PebblyPrattle

Much Ado about Nuthin'

Thursday, January 12, 2006

Found

I went out for a run at dusk this one night. I don't even know when. I still lived with my parents but I was older, sometime before Nicholas came. The place I wanted to run was down by the lake that was close to our house. If I took off out of the drive, then I would head east up the hill follow the driveway next to the cemetery, and then back behind the woods. Down by the water there was an old road there. Bricks and concrete pieces and overgrowth of weeds and brush. Trash and wildflowers not fighting for reign, but living in a side by sideness. There was a lot of debris from old fires, impromptue parties and fishing trips. Abandoned car rubble, and rocks. There were deer beds, even human beds underneath trees for lovers. Rabbits and turtles wandering, coyote scat, dead fish with no eyes. This was once a through way from city to city, now it was going back to wild. I liked to go down there when the reservoir was low because you could walk clear across to the other side, like Jesus on Galilee, except, no water.

When I went for a run that evening the water was high. On the roadway that was no longer a roadway, you needed to be certain about your footing. One misstep and I could tumble into the lake. I stayed to the side on the leftover road and ran about a mile and then stopped to watch the sun go down, though I couldn't see it. But I could see the reflection of it in the eastern trees across the lake and felt it on my back, everything was covered in the last light like warm golden butter.
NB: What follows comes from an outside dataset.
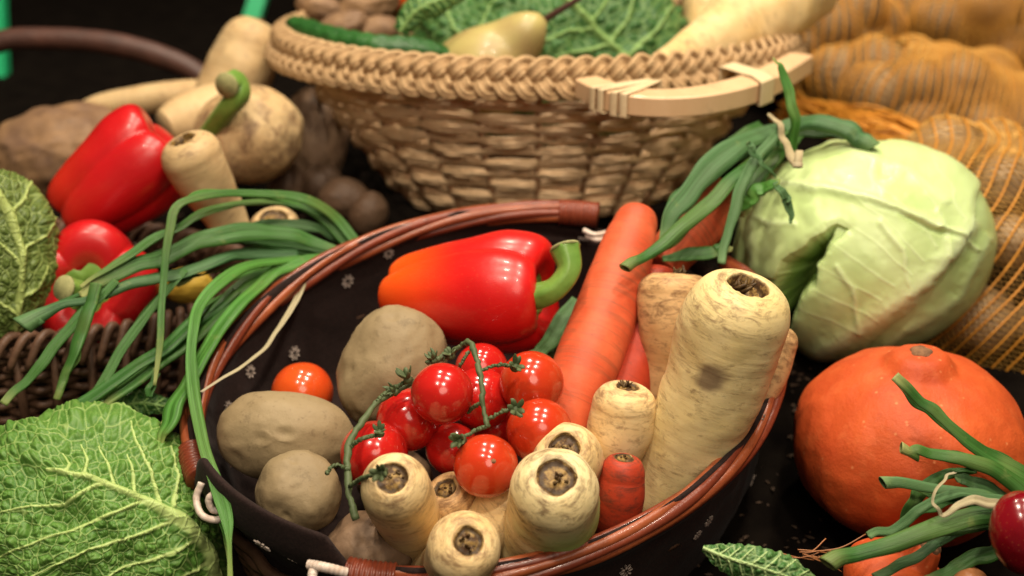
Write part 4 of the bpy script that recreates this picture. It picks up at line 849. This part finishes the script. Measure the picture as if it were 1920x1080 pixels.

I thought about turning home but I knew I could never get there by the time it was dark and I would be taking a chance to run on that old road and get caught in the tributaries I had manuevered around. I was pretty much stuck.

I sat down on a boulder and looked out to find the water and it was splashing up close to my feet but I could barely see it. I only had the sound. And my eyes sharpened but failed in the darkest dark with no moon. I put my head in my hands.

I started listening to the sounds, the splashing, the crish, crish of something digging closeby, leaves blowing in the brush, but nothing I knew as a way to get home. I thought about heading the back way through the woods, but I was in shorts and most of it was overgrown briars and I didn't want to get tangled in them.

I decided to just stay because I could actually think of worse places to be. I was remembering a time when my boyfriend and I were down there along the roadway and lost under a struggling ash tree, my underwear moved over just the slightest bit to accomodate love and when we looked out to the water afterward, we saw a man wave to us from a fishing boat. It made me laugh to recollect it and in the dark that night it sounded so foreign and out of place in the return to the wild that I was infringing on.

It was some time later when I heard a shuffling of feet coming toward me and I panicked. It hadn't occurred to me that I might not be alone, without another human around, I mean. And there was no place for me to jump behind or hide. Like a little girl I closed my eyes and hoped that whoever it was might pass by. And the steps came closer and when I peeked, I saw there was a light. My heart was pounding in my throat I was so scared and the walking stopped, and I saw that it had turned around moved back toward where it had come from and then stopped and came back toward me. My sigh of relief turned back into panic. It was getting close enough that I could hear breathing, and then see a figure and it was a man, and then a deep voice that said to me my name.
And then, "What are you doing out here?"

"I went for a run and couldn't find my way back."
"Ok follow me."
"All right"

I watched his sure feet in front of mine and we followed the flashlight out ahead.

"How did you know where to come and find me?"
"I went to where I would have gone."

Ah, a runner knows where a runner will go.

"Are you mad?"
"Yes."
"I'm glad you came out to look."
"You're mother was worried."
"Well thanks"
"Just don't do it again."
"O.k."

And ofcourse I did. Again and again.

1 Comments:

Anonymous Anonymous said...

Wonderful. You outdid yourself. It's getting better and better.